How Do I Know What I Think
One of the biggest mistakes I made early on in my coaching business was about thinking and content
I used to think that insight was a prerequisite to make content
Writing was kind of like transcription in that somewhere in my head there was a fully formed constellation of ideas that were all perfectly aligned and matched up and coherent and cohesive and explained everything that I thought about what I did.
I almost thought like if I could empty my head completely of everything that I thought, it would all make sense together.
I would often sit around waiting for ideas to arrive, waiting to have something to say before permitting myself to even try and say anything.
The thing is that causality is backwards.
Writing isn’t how you report your thinking, writing is the thinking.
The pages where your half-formed hunches mix them with each other and occasionally produce something that neither of them could have generated on their own.
You don’t have ideas and write them down.
You write things down and discover what you think about them.
This is why ‘I’ll start when I have something good’ is the perfect trap because it sounds like it’s the right thing to do.
It feels like you’re being professional.
The waiting isn’t even procrastination in the traditional sense.

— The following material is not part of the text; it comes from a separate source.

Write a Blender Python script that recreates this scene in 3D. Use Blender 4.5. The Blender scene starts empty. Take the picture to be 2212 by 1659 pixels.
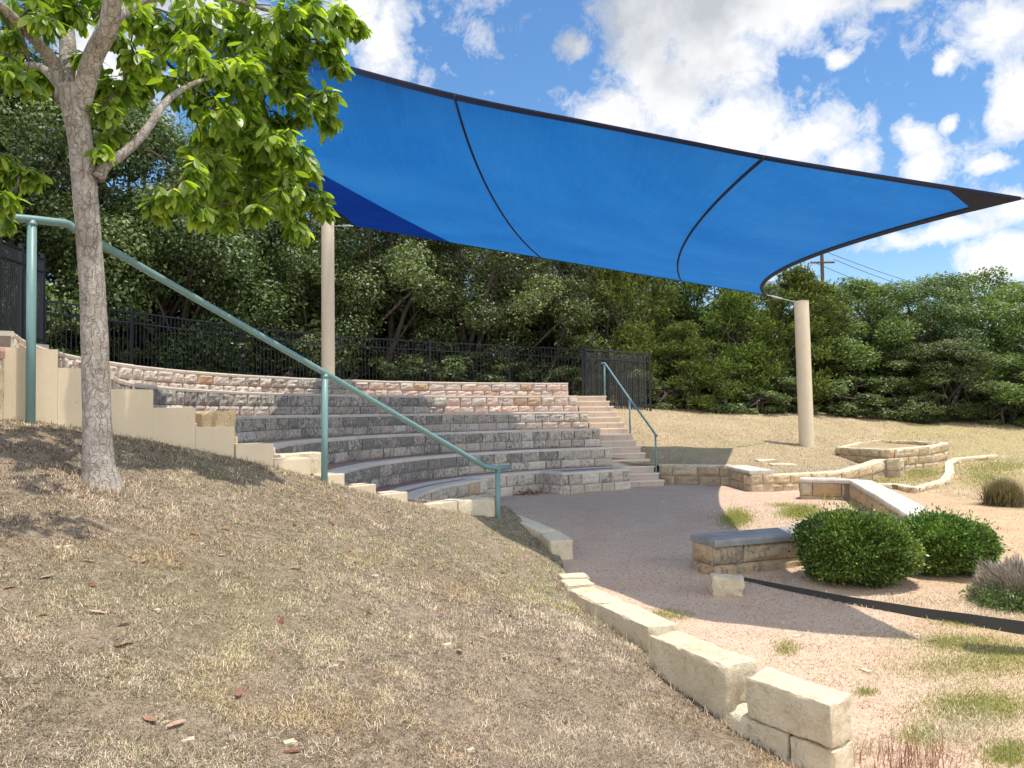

It’s a fundamental misunderstanding of where insight comes from.
The uncomfortable part of having something to say is that the quality of your thinking is downstream from your willingness to write badly.
The people who seem to always have interesting ideas aren’t sitting on a huge reservoir of thoughts - they’ve just processed more raw material.
I’ve written more terrible drafts than you’ve had hot dinners.
Once I started sharing more, what I shared got better - which made it easier for me to connect ideas, and share even more.
Want to know what you think? Share more.